:: Goal ::
The data must be written out once more, precisely as given.

:: Collected material ::
╔══
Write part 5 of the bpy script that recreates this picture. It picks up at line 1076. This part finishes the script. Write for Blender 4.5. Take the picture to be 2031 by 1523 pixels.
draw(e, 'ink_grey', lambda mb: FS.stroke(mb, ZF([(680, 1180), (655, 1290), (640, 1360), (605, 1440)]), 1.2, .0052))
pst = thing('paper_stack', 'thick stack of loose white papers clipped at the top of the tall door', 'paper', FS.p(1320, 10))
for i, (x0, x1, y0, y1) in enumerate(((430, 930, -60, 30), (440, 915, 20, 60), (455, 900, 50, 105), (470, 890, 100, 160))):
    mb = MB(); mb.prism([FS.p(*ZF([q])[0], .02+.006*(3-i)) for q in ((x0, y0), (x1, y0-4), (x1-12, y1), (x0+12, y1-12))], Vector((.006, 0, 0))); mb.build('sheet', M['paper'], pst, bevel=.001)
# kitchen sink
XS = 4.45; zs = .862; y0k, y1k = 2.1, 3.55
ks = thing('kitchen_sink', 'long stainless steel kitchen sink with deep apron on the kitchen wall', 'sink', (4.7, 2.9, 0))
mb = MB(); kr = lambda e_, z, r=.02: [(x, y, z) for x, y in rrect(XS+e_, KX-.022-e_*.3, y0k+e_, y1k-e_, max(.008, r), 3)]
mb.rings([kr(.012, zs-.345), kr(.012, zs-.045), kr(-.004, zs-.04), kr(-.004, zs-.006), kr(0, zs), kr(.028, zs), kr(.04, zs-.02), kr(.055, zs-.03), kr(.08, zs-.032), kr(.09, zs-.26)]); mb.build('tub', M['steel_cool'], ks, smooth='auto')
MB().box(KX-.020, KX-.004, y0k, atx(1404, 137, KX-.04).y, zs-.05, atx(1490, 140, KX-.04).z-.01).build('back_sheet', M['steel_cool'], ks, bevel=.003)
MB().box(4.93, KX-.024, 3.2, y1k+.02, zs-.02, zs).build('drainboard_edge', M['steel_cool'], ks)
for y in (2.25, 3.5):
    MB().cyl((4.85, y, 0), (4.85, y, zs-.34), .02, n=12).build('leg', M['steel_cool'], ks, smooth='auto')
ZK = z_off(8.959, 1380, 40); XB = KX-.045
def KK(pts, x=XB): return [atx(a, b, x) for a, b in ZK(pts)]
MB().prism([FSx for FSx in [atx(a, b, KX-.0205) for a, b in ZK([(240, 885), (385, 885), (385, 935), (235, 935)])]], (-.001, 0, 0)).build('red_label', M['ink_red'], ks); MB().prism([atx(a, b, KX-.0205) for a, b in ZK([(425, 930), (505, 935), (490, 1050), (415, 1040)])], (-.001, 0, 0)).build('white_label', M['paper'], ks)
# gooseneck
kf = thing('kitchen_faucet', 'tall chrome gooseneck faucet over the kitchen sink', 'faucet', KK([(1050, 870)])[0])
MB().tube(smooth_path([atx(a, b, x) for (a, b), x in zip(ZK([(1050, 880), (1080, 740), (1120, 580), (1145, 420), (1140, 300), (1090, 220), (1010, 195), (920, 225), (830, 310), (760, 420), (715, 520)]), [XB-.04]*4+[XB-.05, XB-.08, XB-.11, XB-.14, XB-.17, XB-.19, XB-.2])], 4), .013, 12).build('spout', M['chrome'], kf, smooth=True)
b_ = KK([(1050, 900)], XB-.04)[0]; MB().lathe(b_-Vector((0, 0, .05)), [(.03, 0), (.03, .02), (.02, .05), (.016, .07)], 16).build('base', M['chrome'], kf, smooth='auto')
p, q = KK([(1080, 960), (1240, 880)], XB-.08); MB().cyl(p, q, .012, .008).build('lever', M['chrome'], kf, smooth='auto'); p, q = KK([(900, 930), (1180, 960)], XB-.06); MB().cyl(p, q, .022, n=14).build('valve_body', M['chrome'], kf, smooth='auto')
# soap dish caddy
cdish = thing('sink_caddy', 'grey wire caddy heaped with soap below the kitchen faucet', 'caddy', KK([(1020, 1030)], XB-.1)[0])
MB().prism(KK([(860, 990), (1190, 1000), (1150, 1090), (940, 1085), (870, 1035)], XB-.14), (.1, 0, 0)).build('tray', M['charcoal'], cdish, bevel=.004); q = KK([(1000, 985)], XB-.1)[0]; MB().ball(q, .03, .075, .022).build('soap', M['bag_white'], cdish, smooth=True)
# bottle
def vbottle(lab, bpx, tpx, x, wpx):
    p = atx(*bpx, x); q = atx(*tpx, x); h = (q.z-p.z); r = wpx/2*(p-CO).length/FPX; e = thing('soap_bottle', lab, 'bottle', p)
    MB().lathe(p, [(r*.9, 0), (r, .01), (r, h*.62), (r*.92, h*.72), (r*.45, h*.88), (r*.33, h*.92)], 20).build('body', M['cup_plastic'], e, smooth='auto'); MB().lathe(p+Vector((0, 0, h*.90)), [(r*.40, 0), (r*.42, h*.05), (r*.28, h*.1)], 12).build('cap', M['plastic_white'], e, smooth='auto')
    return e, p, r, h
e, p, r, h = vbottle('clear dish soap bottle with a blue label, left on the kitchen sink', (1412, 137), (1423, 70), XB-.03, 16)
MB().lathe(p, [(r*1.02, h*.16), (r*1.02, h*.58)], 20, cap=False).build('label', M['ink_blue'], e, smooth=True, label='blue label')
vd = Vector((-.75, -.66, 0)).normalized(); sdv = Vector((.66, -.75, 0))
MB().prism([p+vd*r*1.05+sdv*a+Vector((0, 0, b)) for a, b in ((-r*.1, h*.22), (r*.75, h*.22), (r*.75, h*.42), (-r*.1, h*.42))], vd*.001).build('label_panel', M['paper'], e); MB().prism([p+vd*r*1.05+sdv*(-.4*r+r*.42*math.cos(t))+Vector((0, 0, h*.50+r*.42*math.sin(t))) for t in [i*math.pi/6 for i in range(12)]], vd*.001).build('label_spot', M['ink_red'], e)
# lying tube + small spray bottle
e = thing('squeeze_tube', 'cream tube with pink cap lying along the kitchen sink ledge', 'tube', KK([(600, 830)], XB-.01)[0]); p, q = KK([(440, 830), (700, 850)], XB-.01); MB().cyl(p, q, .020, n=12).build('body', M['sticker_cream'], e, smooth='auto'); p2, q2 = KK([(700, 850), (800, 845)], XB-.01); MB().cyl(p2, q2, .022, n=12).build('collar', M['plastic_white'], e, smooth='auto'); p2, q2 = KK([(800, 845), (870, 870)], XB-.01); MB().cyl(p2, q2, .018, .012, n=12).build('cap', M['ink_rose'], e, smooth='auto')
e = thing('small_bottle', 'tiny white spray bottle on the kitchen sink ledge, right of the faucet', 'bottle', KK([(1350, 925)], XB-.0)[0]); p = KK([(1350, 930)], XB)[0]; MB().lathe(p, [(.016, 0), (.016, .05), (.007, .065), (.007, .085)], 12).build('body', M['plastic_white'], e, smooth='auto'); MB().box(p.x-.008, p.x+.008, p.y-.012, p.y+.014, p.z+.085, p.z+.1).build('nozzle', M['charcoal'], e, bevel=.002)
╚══
:: Correct result ::
Write part 5 of the bpy script that recreates this picture. It picks up at line 1076. This part finishes the script. Write for Blender 4.5. Take the picture to be 2031 by 1523 pixels.
draw(e, 'ink_grey', lambda mb: FS.stroke(mb, ZF([(680, 1180), (655, 1290), (640, 1360), (605, 1440)]), 1.2, .0052))
pst = thing('paper_stack', 'thick stack of loose white papers clipped at the top of the tall door', 'paper', FS.p(1320, 10))
for i, (x0, x1, y0, y1) in enumerate(((430, 930, -60, 30), (440, 915, 20, 60), (455, 900, 50, 105), (470, 890, 100, 160))):
    mb = MB(); mb.prism([FS.p(*ZF([q])[0], .02+.006*(3-i)) for q in ((x0, y0), (x1, y0-4), (x1-12, y1), (x0+12, y1-12))], Vector((.006, 0, 0))); mb.build('sheet', M['paper'], pst, bevel=.001)
# kitchen sink
XS = 4.45; zs = .862; y0k, y1k = 2.1, 3.55
ks = thing('kitchen_sink', 'long stainless steel kitchen sink with deep apron on the kitchen wall', 'sink', (4.7, 2.9, 0))
mb = MB(); kr = lambda e_, z, r=.02: [(x, y, z) for x, y in rrect(XS+e_, KX-.022-e_*.3, y0k+e_, y1k-e_, max(.008, r), 3)]
mb.rings([kr(.012, zs-.345), kr(.012, zs-.045), kr(-.004, zs-.04), kr(-.004, zs-.006), kr(0, zs), kr(.028, zs), kr(.04, zs-.02), kr(.055, zs-.03), kr(.08, zs-.032), kr(.09, zs-.26)]); mb.build('tub', M['steel_cool'], ks, smooth='auto')
MB().box(KX-.020, KX-.004, y0k, atx(1404, 137, KX-.04).y, zs-.05, atx(1490, 140, KX-.04).z-.01).build('back_sheet', M['steel_cool'], ks, bevel=.003)
MB().box(4.93, KX-.024, 3.2, y1k+.02, zs-.02, zs).build('drainboard_edge', M['steel_cool'], ks)
for y in (2.25, 3.5):
    MB().cyl((4.85, y, 0), (4.85, y, zs-.34), .02, n=12).build('leg', M['steel_cool'], ks, smooth='auto')
ZK = z_off(8.959, 1380, 40); XB = KX-.045
def KK(pts, x=XB): return [atx(a, b, x) for a, b in ZK(pts)]
MB().prism([FSx for FSx in [atx(a, b, KX-.0205) for a, b in ZK([(240, 885), (385, 885), (385, 935), (235, 935)])]], (-.001, 0, 0)).build('red_label', M['ink_red'], ks); MB().prism([atx(a, b, KX-.0205) for a, b in ZK([(425, 930), (505, 935), (490, 1050), (415, 1040)])], (-.001, 0, 0)).build('white_label', M['paper'], ks)
# gooseneck
kf = thing('kitchen_faucet', 'tall chrome gooseneck faucet over the kitchen sink', 'faucet', KK([(1050, 870)])[0])
MB().tube(smooth_path([atx(a, b, x) for (a, b), x in zip(ZK([(1050, 880), (1080, 740), (1120, 580), (1145, 420), (1140, 300), (1090, 220), (1010, 195), (920, 225), (830, 310), (760, 420), (715, 520)]), [XB-.04]*4+[XB-.05, XB-.08, XB-.11, XB-.14, XB-.17, XB-.19, XB-.2])], 4), .013, 12).build('spout', M['chrome'], kf, smooth=True)
b_ = KK([(1050, 900)], XB-.04)[0]; MB().lathe(b_-Vector((0, 0, .05)), [(.03, 0), (.03, .02), (.02, .05), (.016, .07)], 16).build('base', M['chrome'], kf, smooth='auto')
p, q = KK([(1080, 960), (1240, 880)], XB-.08); MB().cyl(p, q, .012, .008).build('lever', M['chrome'], kf, smooth='auto'); p, q = KK([(900, 930), (1180, 960)], XB-.06); MB().cyl(p, q, .022, n=14).build('valve_body', M['chrome'], kf, smooth='auto')
# soap dish caddy
cdish = thing('sink_caddy', 'grey wire caddy heaped with soap below the kitchen faucet', 'caddy', KK([(1020, 1030)], XB-.1)[0])
MB().prism(KK([(860, 990), (1190, 1000), (1150, 1090), (940, 1085), (870, 1035)], XB-.14), (.1, 0, 0)).build('tray', M['charcoal'], cdish, bevel=.004); q = KK([(1000, 985)], XB-.1)[0]; MB().ball(q, .03, .075, .022).build('soap', M['bag_white'], cdish, smooth=True)
# bottle
def vbottle(lab, bpx, tpx, x, wpx):
    p = atx(*bpx, x); q = atx(*tpx, x); h = (q.z-p.z); r = wpx/2*(p-CO).length/FPX; e = thing('soap_bottle', lab, 'bottle', p)
    MB().lathe(p, [(r*.9, 0), (r, .01), (r, h*.62), (r*.92, h*.72), (r*.45, h*.88), (r*.33, h*.92)], 20).build('body', M['cup_plastic'], e, smooth='auto'); MB().lathe(p+Vector((0, 0, h*.90)), [(r*.40, 0), (r*.42, h*.05), (r*.28, h*.1)], 12).build('cap', M['plastic_white'], e, smooth='auto')
    return e, p, r, h
e, p, r, h = vbottle('clear dish soap bottle with a blue label, left on the kitchen sink', (1412, 137), (1423, 70), XB-.03, 16)
MB().lathe(p, [(r*1.02, h*.16), (r*1.02, h*.58)], 20, cap=False).build('label', M['ink_blue'], e, smooth=True, label='blue label')
vd = Vector((-.75, -.66, 0)).normalized(); sdv = Vector((.66, -.75, 0))
MB().prism([p+vd*r*1.05+sdv*a+Vector((0, 0, b)) for a, b in ((-r*.1, h*.22), (r*.75, h*.22), (r*.75, h*.42), (-r*.1, h*.42))], vd*.001).build('label_panel', M['paper'], e); MB().prism([p+vd*r*1.05+sdv*(-.4*r+r*.42*math.cos(t))+Vector((0, 0, h*.50+r*.42*math.sin(t))) for t in [i*math.pi/6 for i in range(12)]], vd*.001).build('label_spot', M['ink_red'], e)
# lying tube + small spray bottle
e = thing('squeeze_tube', 'cream tube with pink cap lying along the kitchen sink ledge', 'tube', KK([(600, 830)], XB-.01)[0]); p, q = KK([(440, 830), (700, 850)], XB-.01); MB().cyl(p, q, .020, n=12).build('body', M['sticker_cream'], e, smooth='auto'); p2, q2 = KK([(700, 850), (800, 845)], XB-.01); MB().cyl(p2, q2, .022, n=12).build('collar', M['plastic_white'], e, smooth='auto'); p2, q2 = KK([(800, 845), (870, 870)], XB-.01); MB().cyl(p2, q2, .018, .012, n=12).build('cap', M['ink_rose'], e, smooth='auto')
e = thing('small_bottle', 'tiny white spray bottle on the kitchen sink ledge, right of the faucet', 'bottle', KK([(1350, 925)], XB-.0)[0]); p = KK([(1350, 930)], XB)[0]; MB().lathe(p, [(.016, 0), (.016, .05), (.007, .065), (.007, .085)], 12).build('body', M['plastic_white'], e, smooth='auto'); MB().box(p.x-.008, p.x+.008, p.y-.012, p.y+.014, p.z+.085, p.z+.1).build('nozzle', M['charcoal'], e, bevel=.002)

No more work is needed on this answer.